The judge sentenced Fellows to 37 months in prison for his Jan. 6-related convictions and an additional five months for contempt related to his courtroom outbursts. Fellows convinced him throughout the legal proceedings that he had “oppositional defiance disorder,” as he claimed, the judge said.

“I shared nothing but the truth here, unlike the other party,” Fellows said.

According to the government’s evidence, Fellows was among a mob of rioters on the Capitol grounds who entered the building illegally. Fellows made his way to the Upper West Terrace by scaling the Capitol wall and assisting others in doing the same in order to avoid the massive crowd and get what he said was, “a better spot, just like at a concert.”

Fellows entered the Capitol through a broken window by the Senate Wing door at approximately 2:47 p.m., wearing a fake beard fashioned of red yarn, a hat in the shape of a knight’s helmet, sunglasses, and carrying a flag and a trash can lid that he held as a shield.

After illegally entering the building, Fellows made his way to the office of U.S. Senator Jeffrey Merkley, a Democrat from Oregon.

“I walked in and there’s just a whole bunch of people lighting up in some Oregon room… they were smoking a bunch of weed in there,” he later told a reporter. Fellows was photographed smoking marijuana in Merkley’s office with his feet up on a desk. He next went to the Crypt and walked around. He eventually left the Capitol about 3:45 p.m.
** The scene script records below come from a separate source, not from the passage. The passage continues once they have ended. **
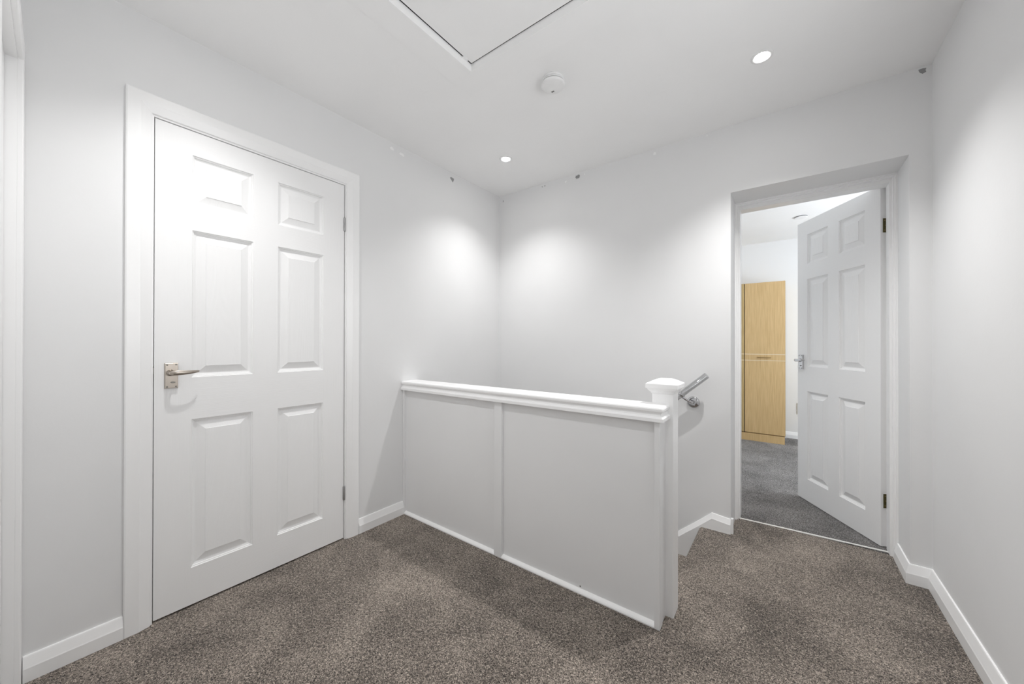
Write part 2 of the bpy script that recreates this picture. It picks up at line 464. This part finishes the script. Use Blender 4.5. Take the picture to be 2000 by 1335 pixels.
def lever_set(parent, cx, cz, mat, side=1):
    """back plate, four screws, lever; side=1 on the landing face"""
    mb = MB()
    w, h = .0205, .051
    pr = [(1, 0), (1, .004), (.93, .009), (.90, .0095)]
    rg = [[(cx - w*k1, -d, cz - h + (w - w*k1)), (cx + w*k1, -d, cz - h + (w - w*k1)), (cx + w*k1, -d, cz + h - (w - w*k1)), (cx - w*k1, -d, cz + h - (w - w*k1))] for k1, d in pr]
    mb.sweep(rg)
    plate = mb.build('door_handle', mat, parent)
    mb = MB()
    bx, bz = cx - .004, cz + .012
    mb.lathe([(.0125, 0), (.0125, .004), (.0095, .006), (.0085, .03), (.009, .034)], (bx, -.009, bz), (0, -1, 0), 24)
    pts = [(bx-.004, -.034, bz), (bx-.002, -.040, bz), (bx+.004, -.0450, bz), (bx+.014, -.0475, bz), (bx+.03, -.048, bz), (bx+.05, -.0475, bz+.001), (bx+.068, -.045, bz+.002), (bx+.079, -.040, bz+.003), (bx+.084, -.034, bz+.003)]
    rad = [(.006, .007), (.007, .0092), (.0062, .0100), (.0042, .0098), (.0034, .0088), (.0030, .0074), (.0027, .0060), (.0024, .0048), (.0018, .0036)]
    mb.tube(pts, rad, 16)
    mb.build('lever', mat, plate)
    for dx in (-.0135, .0135):
        for dz in (-.044, .044):
            mb = MB(); mb.lathe([(.0032, 0), (.0032, .0007), (.002, .0012)], (cx+dx, -.0095, cz+dz), (0, -1, 0), 12)
            mb.build('screw', DARKMETAL, plate)
    mb = MB()
    mb.lathe([(.0075, 0), (.0075, .0006), (.0065, .001)], (0, 0, 0), (0, -1, 0), 20)
    mb.v = [(x*1.0 + cx + .004, y - .0095, z*.45 + cz - .027) for x, y, z in mb.v]
    mb.build('oval_inset', DARKMETAL, plate)  # small dark oval disc on the plate
    return plate

def door_matrix(origin, xdir):
    x = Vector((*xdir, 0)).normalized(); z = Vector((0,0,1)); y = z.cross(x)
    return Matrix(((x.x, y.x, 0, origin[0]), (x.y, y.y, 0, origin[1]), (x.z, y.z, 1, origin[2]), (0,0,0,1)))

# door 1: closed, in the left wall
W1 = .766
d1 = door_leaf(W1, 1.973, .035).build('door_1', [GV, GH, GC])
d1.matrix_world = door_matrix((XL-.003, .2945, .008), (0, 1))
struct(d1, 'closed white six-panel door in the long wall')
def child_fix(o): o.matrix_parent_inverse = Matrix()
lever_set(d1, .0495, .958, NICKEL)
for zc in (1.755, .25):
    mb = MB()
    mb.lathe([(.0045, 0), (.0052, .002), (.0052, .074), (.0045, .076)], (W1+.0015, -.0035, zc-.038), (0, 0, 1), 12)
    mb.box((W1-.004, -.0006, zc-.036), (W1+.004, .001, zc+.036))
    mb.build('hinge', HINGE, d1)
mb = MB(); mb.box((-.0035, .002, .968), (.0, .02, .992)); mb.build('latch', DARKMETAL, d1)

# door 2: open into the bedroom
W2 = .664
ux = Vector((.513, -.859)).normalized(); hp = Vector((.412, 2.773))
d2 = door_leaf(W2, 1.952, .035).build('door_2', [GV, GH, GC])
o2 = hp - ux*W2
d2.matrix_world = door_matrix((o2.x, o2.y, .004), (ux.x, ux.y))
struct(d2, 'open white six-panel door swung into the bedroom')
lever_set(d2, .042, .965, CHROME)
for zc in (1.735, .245):
    mb = MB()
    mb.box((W2-.0005, .012, zc-.038), (W2+.0016, .034, zc+.038))
    mb.lathe([(.005, 0), (.005, .076)], (W2+.003, .0385, zc-.038), (0, 0, 1), 12)
    hg = mb.build('hinge', BRASS, d2)
    for dz in (-.026, 0, .026):
        mb = MB(); mb.lathe([(.003, 0), (.0025, .0006)], (W2+.0016, .020 + (.004 if dz == 0 else 0), zc+dz), (1, 0, 0), 10)
        mb.build('screw', BRONZE, hg)

# door 3: closed, in the near doorway
d3 = door_leaf(.752, 1.972, .035).build('door_3', [GV, GH, GC])
P3 = near(.828, -.036, .006)
d3.matrix_world = door_matrix((P3.x, P3.y, P3.z), (-NU.x, -NU.y))
struct(d3, 'white six-panel door at the very left')

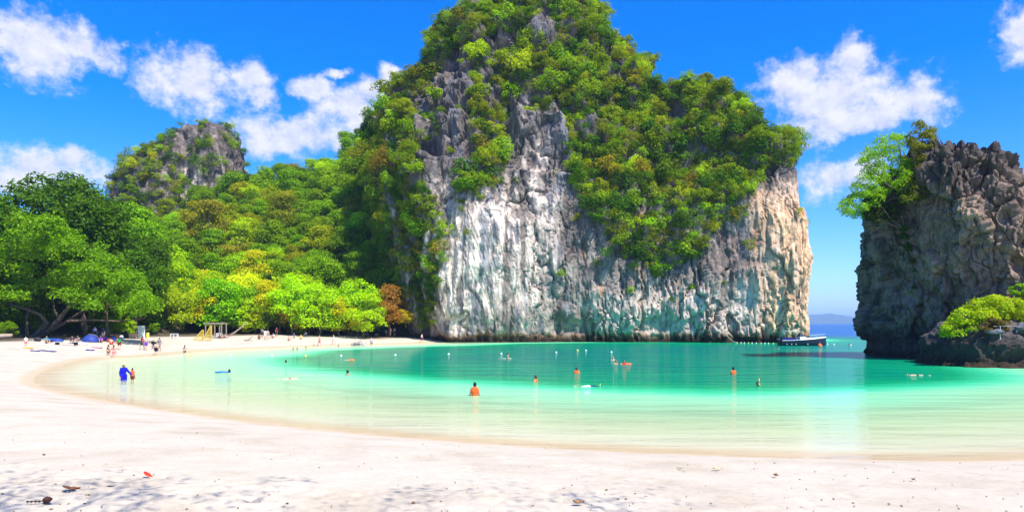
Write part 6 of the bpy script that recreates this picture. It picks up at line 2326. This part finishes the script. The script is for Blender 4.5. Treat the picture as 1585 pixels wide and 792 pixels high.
def litter():
    g = on_ground

    def leaf(px, py, l, w, curl, rz, rgb, mn, lab, seed, group=None):
        x, y, z = g(px, py)
        V, Fc = leaf_mesh(l, w, curl, seed)
        o = MB().add(V, Fc).build('fallen_leaf', simple('leaf_' + mn, rgb, .6, .3, .25, 30), None, False, loc=(x, y, z + (.06 if mn == 'red' else .03)), rot=(1.0 if mn == 'red' else .25, .6 if mn == 'red' else .1, rz if mn != 'red' else .3))
        tag(o, lab, 'leaf', group)
    leaf(229, 740, .17, .065, .02, -.9, (0.62, 0.05, 0.02), 'red', 'bright red fallen leaf on the foreground sand', 1)
    leaf(111, 760, .26, .10, .03, .05, (0.16, 0.055, 0.02), 'brown', 'curled dark brown leaf on the foreground sand at left', 2)
    leaf(172, 757, .10, .06, .015, .3, (0.18, 0.07, 0.03), 'brown', 'tiny brown leaf right of the curled dark brown leaf', 3)
    leaf(1200, 739, .15, .10, .03, 1.2, (0.30, 0.15, 0.06), 'tan', 'tan fallen leaf on the right foreground sand', 4)
    leaf(1110, 728, .22, .10, .02, .2, (0.46, 0.36, 0.20), 'straw', 'straw coloured leaf on the right foreground sand near the waterline', 5)
    leaf(1052, 727, .16, .05, .01, .1, (0.20, 0.18, 0.12), 'dull', 'thin dull leaf left of the straw coloured leaf', 6)
    leaf(1413, 745, .12, .06, .02, .6, (0.10, 0.08, 0.05), 'dark', 'small dark leaf at the right of the foreground sand', 7)
    leaf(895, 782, .18, .10, .03, .3, (0.28, 0.20, 0.12), 'tan', 'tan leaf at the bottom edge of the sand, middle', 8)
    # seed pod on its stalk
    x, y, z = g(68, 779)
    r = empty('seed_pod', (x, y, z + .02), .1)
    tag(r, 'dark seed pod with a beaded stalk on the sand at bottom left', 'seed pod')
    mk = simple('pod_dark', (0.06, 0.022, 0.014), .7, .2, .3, 30)
    MB().lathe([(.005, -.05), (.035, -.03), (.05, .01), (.03, .05), (.008, .075)], 9).build('pod', mk, r, True, loc=(.03, 0, .03), rot=(0, 1.4, .2))
    b = MB()
    for k in range(4):
        b.ball((-.06 - .05 * k, .006 * (k % 2), .012), (.022, .016, .014), 8, 5)
    b.tube([(0, 0, .02), (-.12, .003, .012), (-.23, 0, .012)], .005, 5)
    b.build('stalk', mk, r, True)
    # stones and scraps big enough to see singly
    rg = np.random.default_rng(31)
    ms = [simple('scrap_dark', (0.07, 0.06, 0.05), .9, .1, .2), simple('scrap_brown', (0.20, 0.12, 0.06), .9, .1, .2), simple('scrap_grey', (0.28, 0.26, 0.24), .9, .1, .2)]
    spots = [(68, 704), (100, 685), (133, 766), (131, 780), (137, 766), (205, 683), (367, 704), (372, 683), (305, 670), (4, 764), (289, 789), (137, 778), (260, 741), (96, 728), (420, 711), (710, 690), (1238, 742), (1474, 750), (1560, 725), (640, 779), (1000, 770)]
    for k, (px, py) in enumerate(spots):
        x, y, z = g(px, py)
        s = rg.uniform(.010, .026)
        o = lump('beach_stone', (x, y, z + s * .5), (s * 1.2, s, s * .7), ms[k % 3], 90 + k, None, 9, 6, .4)
        tag(o, 'small dark stone or husk lying on the pale foreground sand', 'stone', 'small stones on the near sand')
    V, Fc, cnt = [], [], 0
    mb = MB()
    for k in range(170):
        px, py = rg.uniform(-20, 1600), 792 - 125 * rg.random() ** 1.3
        x, y, z = g(px, py)
        if y > 21 or z < .12:
            continue
        l, a = rg.uniform(.008, .032), rg.uniform(0, 3.14)
        w = l * rg.uniform(.2, .6)
        c, s = math.cos(a), math.sin(a)
        q = [(x - l * c, y - l * s, z + .012), (x + w * s, y - w * c, z + .02), (x + l * c, y + l * s, z + .014), (x - w * s, y + w * c, z + .018), (x, y, z + .03), (x, y, z)]
        mb.add(q, [(0, 1, 4), (1, 2, 4), (2, 3, 4), (3, 0, 4), (1, 0, 5), (2, 1, 5), (3, 2, 5), (0, 3, 5)])
    o = mb.build('sand_litter', simple('litter', (0.36, 0.29, 0.20), .9, .1, .5, 3))
    tag(o, 'fine bits of shell and leaf strewn over the near sand', kind='stuff')
    # the trees that shade the bottom edge of the sand, standing behind the viewpoint
    for k, (bx, by, cx, cy, cz, lab) in enumerate(((-5.5, -6.0, -2.4, 5.0, 12.0, 'tree behind the viewpoint whose shade dapples the sand at bottom left'), (7.5, -5.0, 4.6, 5.0, 12.2, 'tree behind the viewpoint whose shade dapples the sand at bottom middle'))):
        rr = np.random.default_rng(80 + k)
        bz = gz1(bx, by)
        pf = []
        for i in range(46):
            d = rr.normal(size=3) * np.array([1.9, .9, .5])
            s = rr.uniform(.3, .6)
            pf.append((cx - bx + d[0], cy - by + d[1], cz - bz + d[2], s, s, s * .6))
        leafy('shade_tree', lab, pf, 1500 if k == 0 else 560, .11, MIDG, (bx, by, bz), 4 if k == 0 else 1, 'tree', 90 + k)


litter()

build_haze()
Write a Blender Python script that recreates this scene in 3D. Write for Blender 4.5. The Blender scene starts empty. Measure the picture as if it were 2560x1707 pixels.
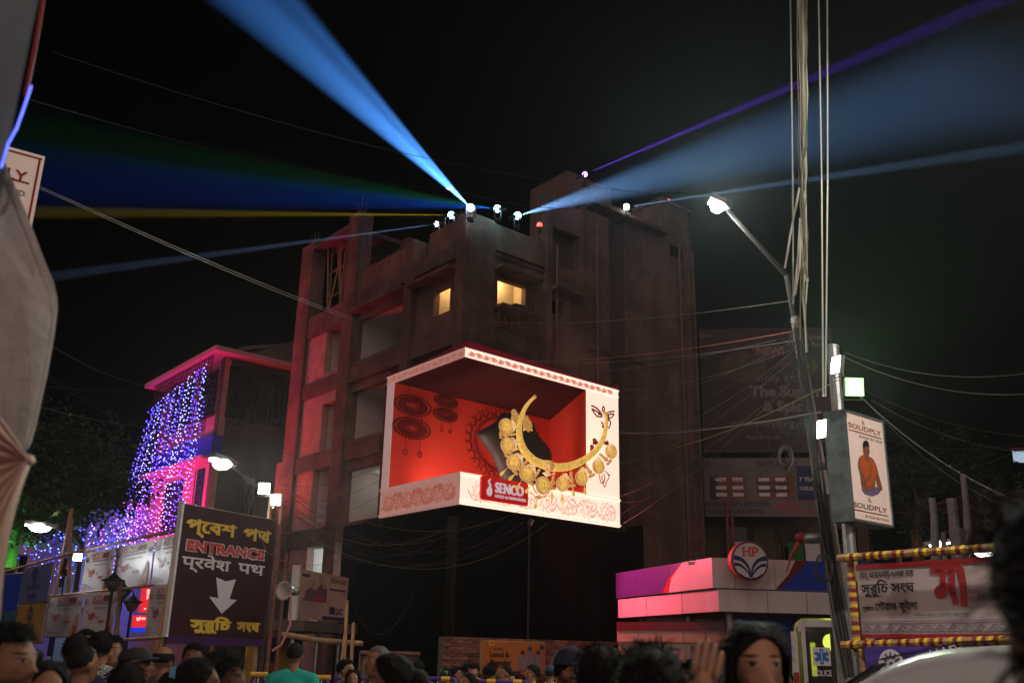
import bpy, bmesh, math, random
import numpy as np
from mathutils import Vector, Matrix, Quaternion
R_ = math.radians
rnd = random.Random(7)
sc = bpy.context.scene
COL = sc.collection
# ------------------------------------------------------------------ camera, world, sun, exposure
F = 2424.0; CAMZ = 1.6
cam = bpy.data.cameras.new('camera'); camo = bpy.data.objects.new('camera', cam); COL.objects.link(camo)
cam.sensor_width = 36; cam.lens = F * 36 / 2560; cam.clip_end = 3000; cam.clip_start = .05
CM = Matrix.Rotation(math.pi / 2 + R_(18.0), 4, 'X') @ Matrix.Rotation(R_(1.25), 4, 'Z')
camo.matrix_world = Matrix.Translation((0, 0, CAMZ)) @ CM
cam.dof.use_dof = True; cam.dof.focus_distance = 26; cam.dof.aperture_fstop = 3.2
sc.camera = camo
CM3 = CM.to_3x3(); EYE = Vector((0, 0, CAMZ))
w = bpy.data.worlds.new('World'); sc.world = w; w.use_nodes = True
wn = w.node_tree; sky = wn.nodes.new('ShaderNodeTexSky'); sky.sky_type = 'NISHITA'; sky.sun_disc = False
sky.sun_elevation = R_(-7); sky.sun_rotation = R_(160)
wn.links.new(sky.outputs[0], wn.nodes['Background'].inputs[0]); wn.nodes['Background'].inputs[1].default_value = .05
sl = bpy.data.lights.new('night_glow', 'SUN'); sl.energy = .56; sl.angle = R_(80); sl.color = (1, .68, .60)
so = bpy.data.objects.new('night_glow', sl); COL.objects.link(so); so.rotation_euler = (R_(52), 0, R_(-14))
vs = sc.view_settings; vs.view_transform = 'Standard'; vs.look = 'None'; vs.exposure = 0; vs.gamma = 1
sc.cycles.use_denoising = True
sc.cycles.max_bounces = 5; sc.cycles.diffuse_bounces = 2; sc.cycles.glossy_bounces = 2; sc.cycles.volume_bounces = 0
sc.cycles.transparent_max_bounces = 8; sc.cycles.transmission_bounces = 3
sc.cycles.sample_clamp_indirect = 2.0; sc.cycles.sample_clamp_direct = 0
sc.cycles.caustics_reflective = False; sc.cycles.caustics_refractive = False

# ------------------------------------------------------------------ pixel -> world
def ray(x, y): return CM3 @ Vector((x - 1280, 853.5 - y, -F))
def at(x, y, Y):
    d = ray(x, y); return EYE + d * (Y / d.y)
def atz(x, y, z):
    d = ray(x, y); return EYE + d * ((z - CAMZ) / d.z)
def onp(x, y, P, N):
    d = ray(x, y); return EYE + d * ((P - EYE).dot(N) / d.dot(N))
def lin(v):
    v /= 255; return v / 12.92 if v <= .04045 else ((v + .055) / 1.055) ** 2.4
def c(r, g, b): return (lin(r), lin(g), lin(b), 1)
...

On January 12, 2021, Bloomberg published a story headlined “‘No Regrets’: A Capitol Rioter Tells His Story from Inside.” The story quoted Fellows as saying “I have no regrets… I didn’t hurt anyone. I didn’t break anything. I did trespass though, I guess.”

That same day, Fellows posted this statement to his Facebook account: “We took the Capitol and it was glorious.” Fellows additionally had boasted about his actions during the riot in interviews with CNN, the New York Post, and Albany TV station WNYT.

Fellows was arrested on January 16, 2021, in Albany.

In addition to the two felonies, Fellows was found guilty of entering and remaining in a restricted building; disorderly and disruptive conduct in a restricted building; and disorderly conduct in a Capitol Building.

This case was prosecuted by the U.S. Attorney’s Office for the District of Columbia. Valuable assistance was provided by the U.S. Attorney’s Office for the Northern District of New York. The case was investigated by the FBI’s Washington and Albany Field Offices. Valuable assistance was provided by the New York State Police, the U.S. Capitol Police, and the Metropolitan Police Department.

In the 31 months since Jan. 6, 2021, more than 1,106 individuals have been arrested in nearly all 50 states for crimes related to the breach of the U.S. Capitol, including more than 350 individuals charged with assaulting or impeding law enforcement.